§ MATERIAL PROVIDED:
-- START --
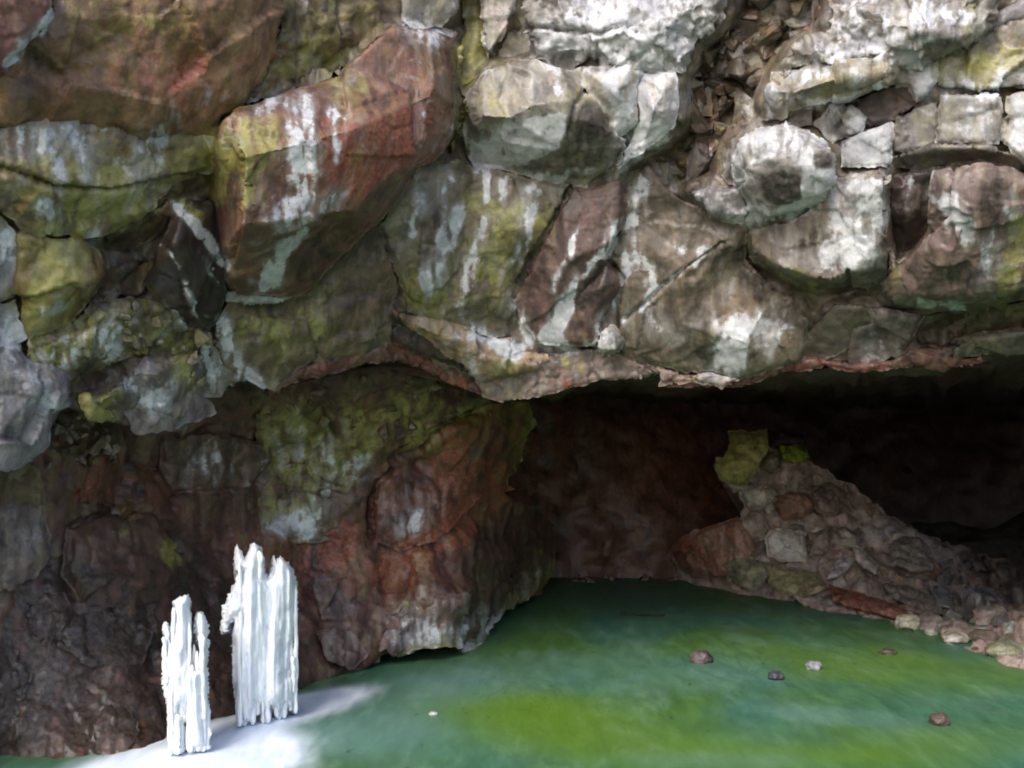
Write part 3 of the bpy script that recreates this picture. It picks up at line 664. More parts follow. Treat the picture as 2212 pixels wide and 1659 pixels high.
# ================================================================== blocks of the cliff (children of the cliff)
SPEC = []
def B(pts, col, st, off=.25, name='rock_block', label=None, **kw):
    kw.setdefault('grow', 3.0); kw['bev'] = min(kw.get('bev', .03), .03); kw['bevw'] = 3.5; kw['chis'] = kw.get('chis', .02); kw.setdefault('csize', .3); kw.setdefault('jit', .9)
    r_ = kw.get('rough', .02); kw['rough'] = r_*.7 if r_ < .04 else .5*r_; kw['csize'] = max(kw['csize'], .22) if name == 'rock_block' else kw['csize']; kw.setdefault('bump', .22 if r_ < .03 else .42)
    A_ = np.array([p[:2] for p in pts], float); kw.setdefault('fw', float(min(14, .10*min(np.ptp(A_[:, 0]), np.ptp(A_[:, 1]))))); kw.setdefault('rgain', 1.15)
    kw.setdefault('flush', .85 if name == 'rock_block' else .3)
    SPEC.append((name, pts, .02+off*.6, col, st, label, kw))
# upper left
B([(-40,-40),(122,-40),(120,23),(108,47),(91,70),(35,123),(0,143),(-40,160)], (.20,.10,.085), (.05,.05,.1,0), .95, jit=.4, flush=.1, edge=(0,.75,14), label='purple brown slab with a pale rim in the top left corner')
B([(-40,120),(0,115),(20,100),(70,48),(96,0),(96,-40),(614,-40),(612,10),(598,90),(583,140),(540,190),(485,240),(468,290),(400,278),(300,300),(250,272),(130,264),(0,270),(-40,272)], (.23,.135,.078), (.03,.17,.14,.0), .35,  rough=.035, chis=.012, csize=.5, bulge=.12, bw=80, lump=.03, label='broad smooth brown slab of the overhang')
B([(-40,275),(0,272),(130,266),(250,275),(300,303),(400,282),(466,294),(456,368),(440,382),(378,402),(368,428),(300,474),(230,500),(180,508),(60,488),(0,440),(-40,430)], (.17,.125,.06), (.28,.4,.08,.08), .42, ridges=[[(0,360,.08),(120,400,.14),(250,410,.12),(440,375,.05)]], rough=.035, chis=.03, csize=.4, bev=.1, label='mossy ledge streaked white under the smooth overhang')
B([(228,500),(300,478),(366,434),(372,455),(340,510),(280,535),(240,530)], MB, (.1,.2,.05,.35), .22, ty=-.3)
B([(-40,470),(0,470),(26,500),(42,590),(36,640),(10,652),(-40,665)], GY, (.5,.3,0,0), .35, bev=.08, label='pale grey block at the left edge')
B([(-40,655),(10,655),(36,648),(42,690),(58,728),(40,742),(0,752),(-40,760)], LV, (.5,.15,0,0), .3)
B([(42,508),(110,522),(170,520),(206,548),(230,585),(208,620),(186,658),(150,700),(62,727),(42,690),(38,600)], (.18,.13,.05), (.12,.45,.1,.05), .42, ridges=[[(62,727,-.05),(120,650,.1),(200,600,.08),(230,585,0)]], bev=.08, label='yellow green tilted slab with a lilac underside')
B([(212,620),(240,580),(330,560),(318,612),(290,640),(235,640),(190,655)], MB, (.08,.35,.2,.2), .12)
B([(372,440),(400,425),(452,440),(472,500),(486,580),(487,640),(470,690),(440,713),(402,697),(315,612),(350,530),(370,485)], DK, (.0,.08,.03,.2), .42, ridges=[[(400,425,.0),(378,520,.22),(430,705,.12)],[(378,520,.22),(350,530,.0)]], rough=.012, chis=.012, bev=.05, label='dark brown prism with thin white lines')
B([(452,440),(458,372),(480,380),(520,490),(500,520),(486,575),(472,500)], (.10,.085,.055), (.12,.35,.03,.3), .28)
# red block
B([(486,250,-.05),(560,232,0),(640,192,.0),(736,166,.0),(744,140,0),(842,54,.05),(930,66,.05),(984,92,-.05),(974,160,.0),(980,220,.0),(981,272,-.08),(960,312,-.1),(936,344,-.05),(889,378,-.05),(853,430,-.02),(815,476,-.02),(768,514,-.02),(716,567,-.05),(686,605,-.05),(669,628,-.08),(640,636,-.08),(540,626,-.1),(500,624,-.12),(486,582,-.12),(474,500,-.15),(460,420,-.18),(455,345,-.18),(468,300,-.12)],
  (.17,.095,.062), (.2,.24,.22,.0), .8, ridges=[[(486,250,-.05),(528,340,.16),(524,430,.2),(520,490,.22)],[(520,490,.22),(600,480,.26),(690,466,.28),(765,456,.3),(850,378,.26),(936,344,-.05)],[(744,140,0),(760,280,.3),(765,456,.3)],[(940,200,.2),(920,300,.24),(850,378,.26)],[(520,490,.22),(500,624,-.12)]],
  rough=.012, chis=.008, csize=.35, sp_=5, flush=.35, bev=.05, bevw=7, rgain=1.8, label='large smooth red brown block with a white vertical streak')
B([(489,634),(540,628),(640,638),(655,638),(612,650),(540,652),(490,650)], LV, (.55,.05,0,.0), .38, bev=.02, thick=.35, sp_=4, jit=.3, rough=.008, chis=.004)
B([(615,-40),(905,-40),(898,48),(842,50),(742,136),(734,163),(640,188),(560,228),(487,246),(540,202),(586,152),(602,100)], (.17,.125,.07), (.22,.42,.14,.12), .3, ridges=[[(735,-40,.0),(738,80,.1),(742,136,.0)]], rough=.04, chis=.04, label='lichen covered brown slab above the red block')
# crack and thin slabs
B([(866,-40),(1000,-40),(988,20),(962,42),(950,56),(892,56),(868,40)], (.28,.27,.2), (.35,.4,0,.05), .42, bev=.08)
B([(972,104),(997,100),(996,150),(984,222),(980,330),(970,310),(982,270),(976,180)], (.22,.2,.1), (.1,.5,0,.1), .3, sp_=4)
B([(1003,-40),(1032,-40),(1036,100),(1055,126),(1022,164),(998,182),(1000,110)], (.12,.12,.045), (.0,.5,0,.15), .15, sp_=5)
B([(1036,-40),(1125,-40),(1106,53),(1065,117),(1053,127),(1036,100)], PL, (.4,.35,0,0), .38, bev=.08)
B([(1128,-40),(1150,-40),(1150,60),(1160,120),(1142,130),(1072,128),(1108,60)], (.26,.25,.2), (.35,.25,0,.1), .2)
B([(900,50),(950,60),(990,82),(975,105),(935,68)], GB, (.4,.2,.05,.1), .25, sp_=5)
# white chunk
B([(1152,-40),(1590,-40),(1556,50),(1492,92),(1490,132),(1432,170),(1382,142),(1340,136),(1262,130),(1232,152),(1190,140),(1166,120),(1150,60)], (.24,.23,.225), (.42,.06,.03,.14), .5, ridges=[[(1152,30,.05),(1300,60,.16),(1450,50,.12),(1556,20,0)],[(1170,110,.08),(1300,120,.1),(1430,150,.05)]], rough=.07, chis=.06, csize=.22, sp_=5, bev=.1, bevw=12, label='rough whitish chunk of rock at the top of the cliff')
# centre block
B([(1006,205,-.1),(1040,152,0),(1085,136,0),(1146,132,.05),(1190,146,.05),(1232,156,.05),(1254,146,.0),(1262,196,.1),(1291,223,.1),(1329,287,.1),(1356,302,.05),(1344,346,.0),(1329,369,-.05),(1268,404,-.15),(1168,388,-.2),(1080,365,-.25),(1025,360,-.3),(1012,330,-.25),(1000,260,-.15)],
  (.22,.205,.175), (.26,.16,.0,.04), .62, ridges=[[(1000,260,-.15),(1040,252,.12),(1096,256,.2),(1153,226,.24),(1226,218,.26),(1262,196,.1)],[(1226,248,.26),(1209,316,.16),(1118,352,-.05),(1080,365,-.25)],[(1226,248,.26),(1344,346,.0)],[(1040,252,.12),(1025,360,-.3)],[(1226,218,.26),(1226,248,.26)]],
  rough=.012, chis=.014, csize=.3, sp_=4.5, bev=.04, bevw=7, edge=(0,.2,8), rgain=1.2, label='big faceted pale block with a dark triangular underside')
B([(1258,146),(1338,138),(1367,130),(1390,158),(1375,187),(1380,264),(1368,279),(1344,294),(1329,285),(1281,222),(1264,193)], PL, (.4,.2,0,.0), .72, ridges=[[(1367,130,.0),(1330,200,.12),(1344,294,0)]], rough=.012, chis=.015, sp_=5, bev=.06, label='pale curved block streaked yellow on its left side')
B([(1392,160),(1458,158),(1468,234),(1460,270),(1432,296),(1350,352),(1332,370),(1344,334),(1362,304),(1370,282),(1382,264),(1377,187)], PL, (.5,.06,0,.05), .62, ridges=[[(1392,160,0),(1410,240,.14),(1390,310,.02),(1332,370,0)]], rough=.012, chis=.015, sp_=5, bev=.06, edge=(0,.3,8), label='pale rounded block right of the dark triangle')
# right group
B([(1800,-40),(2160,-40),(2142,50),(2120,82),(2080,102),(2030,117),(1932,152),(1900,142),(1770,130),(1710,150),(1650,220),(1700,130),(1790,60)], (.25,.225,.19), (.3,.14,.05,.16), .55, ridges=[[(1800,30,.0),(1960,60,.18),(2010,60,.2),(2120,82,.0)],[(1960,60,.18),(1960,-40,.1)]], rough=.05, chis=.05, csize=.2, sp_=5, bev=.08, label='pale layered block with a bright lichen patch, top right')
B([(2159,28),(2230,-10),(2250,30),(2212,38),(2138,63)], GY, (.35,.1,0,.05), .35, sp_=5)
B([(2026,126),(2087,103),(2145,62),(2250,30),(2250,185),(2170,197),(2028,191)], (.27,.25,.19), (.35,.36,.05,.12), .35, ridges=[[(2100,100,.06),(2090,190,.06)]], rough=.025, chis=.03, label='greenish grey column block under the top right corner', flush=.45)
B([(2028,200),(2160,201),(2170,249),(2155,308),(2022,309)], (.28,.265,.25), (.38,.25,.03,.08), .42, chis=.02, bev=.07, flush=.45)
B([(2175,200),(2250,190),(2250,370),(2212,349),(2176,317),(2158,303),(2172,250)], PL, (.4,.25,.05,.05), .38, flush=.45)
B([(1928,338),(2022,312),(2130,315),(2185,330),(2250,365),(2250,398),(2212,380),(2116,358),(2043,367),(1940,364)], (.16,.155,.14), (.12,.15,0,.3), .2, ty=-.5, bev=.04, sp_=5)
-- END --
Extract the span of lines that starts with the line containing "(.1,.2,.05,.35), .22, ty=-.3)" and ends with the line containing "a lilac underside')". Keep it exact and add nothing.

B([(228,500),(300,478),(366,434),(372,455),(340,510),(280,535),(240,530)], MB, (.1,.2,.05,.35), .22, ty=-.3)
B([(-40,470),(0,470),(26,500),(42,590),(36,640),(10,652),(-40,665)], GY, (.5,.3,0,0), .35, bev=.08, label='pale grey block at the left edge')
B([(-40,655),(10,655),(36,648),(42,690),(58,728),(40,742),(0,752),(-40,760)], LV, (.5,.15,0,0), .3)
B([(42,508),(110,522),(170,520),(206,548),(230,585),(208,620),(186,658),(150,700),(62,727),(42,690),(38,600)], (.18,.13,.05), (.12,.45,.1,.05), .42, ridges=[[(62,727,-.05),(120,650,.1),(200,600,.08),(230,585,0)]], bev=.08, label='yellow green tilted slab with a lilac underside')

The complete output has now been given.